Revisiting double taxation treaties with Malaysia, the UAE and Turkey.

The Ministry of Finance has started to review tax treaties on the avoidance of double taxation with friendly countries.  The agreements with Malaysia, the UAE and Turkey are currently planned to be amended in case corporate income tax is introduced in these states.

For example, the Arab Emirates has announced the establishment of a corporate income tax with a rate of 9% from 1 June 2023. The exception will be small businesses, for which the tax rate will remain zero.

The renegotiation of these agreements will increase the attractiveness of investments and improve mutually beneficial cooperation between the states by negotiating favourable tax rates. At the moment, the agreements with the countries mentioned above have a rather high tax rate.  The tax rate with Turkey is set at 10/10/10 (dividends/interest/royalty), with Malaysia the rate is 15% for dividends and interest and 10% to 15% for royalties.

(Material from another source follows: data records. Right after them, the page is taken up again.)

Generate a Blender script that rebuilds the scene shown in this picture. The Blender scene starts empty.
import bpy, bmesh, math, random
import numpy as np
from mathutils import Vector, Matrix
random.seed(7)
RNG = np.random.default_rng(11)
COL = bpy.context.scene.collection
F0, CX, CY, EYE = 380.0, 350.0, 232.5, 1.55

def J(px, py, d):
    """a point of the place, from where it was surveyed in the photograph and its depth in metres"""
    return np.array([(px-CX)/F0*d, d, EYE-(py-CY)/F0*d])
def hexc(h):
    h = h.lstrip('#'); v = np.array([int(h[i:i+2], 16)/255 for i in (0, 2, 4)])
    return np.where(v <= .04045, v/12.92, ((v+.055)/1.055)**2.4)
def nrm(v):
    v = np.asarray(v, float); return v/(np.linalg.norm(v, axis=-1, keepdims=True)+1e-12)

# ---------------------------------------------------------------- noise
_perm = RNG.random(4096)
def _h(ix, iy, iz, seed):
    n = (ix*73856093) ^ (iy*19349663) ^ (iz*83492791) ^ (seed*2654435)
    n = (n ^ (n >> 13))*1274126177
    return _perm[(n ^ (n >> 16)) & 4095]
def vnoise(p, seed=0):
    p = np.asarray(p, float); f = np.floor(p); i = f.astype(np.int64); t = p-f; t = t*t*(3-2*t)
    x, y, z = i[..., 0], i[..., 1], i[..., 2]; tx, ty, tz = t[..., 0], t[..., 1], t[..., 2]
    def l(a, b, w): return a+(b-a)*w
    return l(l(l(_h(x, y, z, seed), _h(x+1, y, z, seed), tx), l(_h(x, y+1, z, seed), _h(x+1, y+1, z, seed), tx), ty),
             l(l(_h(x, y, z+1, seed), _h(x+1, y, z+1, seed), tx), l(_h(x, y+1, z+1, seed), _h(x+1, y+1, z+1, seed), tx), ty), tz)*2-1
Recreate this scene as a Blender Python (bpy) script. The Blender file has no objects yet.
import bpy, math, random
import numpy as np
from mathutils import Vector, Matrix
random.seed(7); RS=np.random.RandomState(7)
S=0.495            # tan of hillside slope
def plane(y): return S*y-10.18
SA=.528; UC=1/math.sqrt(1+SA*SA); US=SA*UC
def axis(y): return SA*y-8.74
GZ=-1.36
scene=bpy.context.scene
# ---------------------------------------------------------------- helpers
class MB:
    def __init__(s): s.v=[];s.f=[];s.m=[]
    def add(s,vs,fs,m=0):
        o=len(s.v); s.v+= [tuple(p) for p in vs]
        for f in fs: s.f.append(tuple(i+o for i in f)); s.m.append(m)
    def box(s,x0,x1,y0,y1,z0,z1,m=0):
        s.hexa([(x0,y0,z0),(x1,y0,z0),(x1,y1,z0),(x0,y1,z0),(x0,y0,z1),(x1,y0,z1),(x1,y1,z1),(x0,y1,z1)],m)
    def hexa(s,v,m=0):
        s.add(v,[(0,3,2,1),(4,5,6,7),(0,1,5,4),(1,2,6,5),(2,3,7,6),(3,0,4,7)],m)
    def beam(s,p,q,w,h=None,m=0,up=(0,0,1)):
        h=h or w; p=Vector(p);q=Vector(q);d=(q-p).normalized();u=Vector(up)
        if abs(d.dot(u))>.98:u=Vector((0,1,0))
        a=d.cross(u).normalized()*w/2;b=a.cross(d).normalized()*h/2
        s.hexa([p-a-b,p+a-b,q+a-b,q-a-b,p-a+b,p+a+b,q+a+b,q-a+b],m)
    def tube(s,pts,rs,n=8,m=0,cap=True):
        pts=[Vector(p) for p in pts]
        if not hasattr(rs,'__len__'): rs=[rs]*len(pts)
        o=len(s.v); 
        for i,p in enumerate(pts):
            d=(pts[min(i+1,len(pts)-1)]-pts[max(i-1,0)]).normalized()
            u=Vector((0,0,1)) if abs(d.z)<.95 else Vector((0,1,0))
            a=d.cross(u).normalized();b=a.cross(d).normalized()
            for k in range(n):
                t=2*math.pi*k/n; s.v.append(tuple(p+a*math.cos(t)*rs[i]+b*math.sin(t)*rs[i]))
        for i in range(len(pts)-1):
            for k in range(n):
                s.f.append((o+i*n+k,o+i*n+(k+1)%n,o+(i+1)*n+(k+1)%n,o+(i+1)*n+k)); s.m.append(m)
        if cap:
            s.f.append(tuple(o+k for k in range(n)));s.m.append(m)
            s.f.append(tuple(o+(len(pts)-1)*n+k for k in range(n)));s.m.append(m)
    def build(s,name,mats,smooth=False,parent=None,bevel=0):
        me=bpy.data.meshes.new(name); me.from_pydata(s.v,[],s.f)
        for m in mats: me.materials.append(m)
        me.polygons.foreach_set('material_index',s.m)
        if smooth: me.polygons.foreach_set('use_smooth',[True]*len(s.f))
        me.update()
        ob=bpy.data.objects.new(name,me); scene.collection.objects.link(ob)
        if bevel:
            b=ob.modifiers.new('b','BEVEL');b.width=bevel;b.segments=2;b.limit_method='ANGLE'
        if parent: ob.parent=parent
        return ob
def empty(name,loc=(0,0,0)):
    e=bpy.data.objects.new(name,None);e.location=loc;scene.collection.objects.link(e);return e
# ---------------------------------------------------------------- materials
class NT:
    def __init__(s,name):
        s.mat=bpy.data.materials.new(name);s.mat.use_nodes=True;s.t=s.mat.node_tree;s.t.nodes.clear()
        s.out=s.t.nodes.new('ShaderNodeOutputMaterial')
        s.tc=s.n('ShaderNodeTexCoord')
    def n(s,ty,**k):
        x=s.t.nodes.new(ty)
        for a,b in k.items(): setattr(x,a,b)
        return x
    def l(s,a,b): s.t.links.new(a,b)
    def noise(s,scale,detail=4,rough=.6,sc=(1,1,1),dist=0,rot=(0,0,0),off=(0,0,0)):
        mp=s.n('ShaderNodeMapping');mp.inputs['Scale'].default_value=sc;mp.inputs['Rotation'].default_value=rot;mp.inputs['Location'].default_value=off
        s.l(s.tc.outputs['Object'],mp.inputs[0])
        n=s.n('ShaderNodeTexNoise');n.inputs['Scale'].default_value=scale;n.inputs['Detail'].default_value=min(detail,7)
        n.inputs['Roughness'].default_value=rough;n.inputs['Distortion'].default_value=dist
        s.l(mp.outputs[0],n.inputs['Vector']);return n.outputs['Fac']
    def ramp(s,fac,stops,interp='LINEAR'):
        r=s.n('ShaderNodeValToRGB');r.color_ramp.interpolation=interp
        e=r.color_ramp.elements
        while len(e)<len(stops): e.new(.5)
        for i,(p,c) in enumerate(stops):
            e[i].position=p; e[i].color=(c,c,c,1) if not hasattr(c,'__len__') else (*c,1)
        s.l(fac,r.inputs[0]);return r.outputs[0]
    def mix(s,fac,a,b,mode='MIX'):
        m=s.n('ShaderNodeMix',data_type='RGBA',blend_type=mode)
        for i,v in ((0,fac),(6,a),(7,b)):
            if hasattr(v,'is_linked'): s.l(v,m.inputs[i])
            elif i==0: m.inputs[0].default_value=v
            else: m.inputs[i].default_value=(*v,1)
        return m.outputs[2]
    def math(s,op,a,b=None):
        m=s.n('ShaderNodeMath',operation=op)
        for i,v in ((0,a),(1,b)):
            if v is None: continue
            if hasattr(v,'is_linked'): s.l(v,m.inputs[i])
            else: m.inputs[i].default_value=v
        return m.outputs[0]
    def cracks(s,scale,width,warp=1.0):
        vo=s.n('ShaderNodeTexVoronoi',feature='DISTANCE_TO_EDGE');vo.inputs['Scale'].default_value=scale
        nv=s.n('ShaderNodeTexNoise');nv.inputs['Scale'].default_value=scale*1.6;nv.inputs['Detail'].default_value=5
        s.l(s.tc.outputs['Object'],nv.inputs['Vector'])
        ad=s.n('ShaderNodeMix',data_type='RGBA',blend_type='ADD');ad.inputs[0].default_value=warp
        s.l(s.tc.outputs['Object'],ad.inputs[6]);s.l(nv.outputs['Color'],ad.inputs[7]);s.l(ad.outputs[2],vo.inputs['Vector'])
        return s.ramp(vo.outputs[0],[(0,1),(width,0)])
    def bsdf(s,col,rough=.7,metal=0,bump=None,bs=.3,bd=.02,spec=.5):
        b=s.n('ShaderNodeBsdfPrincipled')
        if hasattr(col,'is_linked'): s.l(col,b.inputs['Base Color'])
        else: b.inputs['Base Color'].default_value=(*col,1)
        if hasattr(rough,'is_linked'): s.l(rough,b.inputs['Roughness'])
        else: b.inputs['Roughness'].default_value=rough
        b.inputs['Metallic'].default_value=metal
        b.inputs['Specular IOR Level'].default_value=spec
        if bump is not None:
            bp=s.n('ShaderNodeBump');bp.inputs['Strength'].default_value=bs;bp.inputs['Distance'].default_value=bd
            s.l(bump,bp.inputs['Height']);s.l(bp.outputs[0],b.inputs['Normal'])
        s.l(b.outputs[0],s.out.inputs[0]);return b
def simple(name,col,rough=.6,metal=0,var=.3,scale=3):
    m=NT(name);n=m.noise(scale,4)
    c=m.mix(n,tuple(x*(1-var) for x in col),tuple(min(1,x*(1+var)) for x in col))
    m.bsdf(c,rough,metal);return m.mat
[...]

A peculiarity of the agreements with these countries is that tax exemptions are provided only for governments, central banks and financial institutions under their control. It can be assumed that such exemptions will also be granted to private businesses in the future. In particular, such an easing would make the UAE an extremely attractive country for starting and doing business.

Going forward, agreements with other countries should also be reviewed. Many companies are now resorting to setting up intermediary entities in other jurisdictions to optimise tax costs. A renegotiation of the agreements would, in terms of lower tax rates, avoid such difficulties and allow direct investment.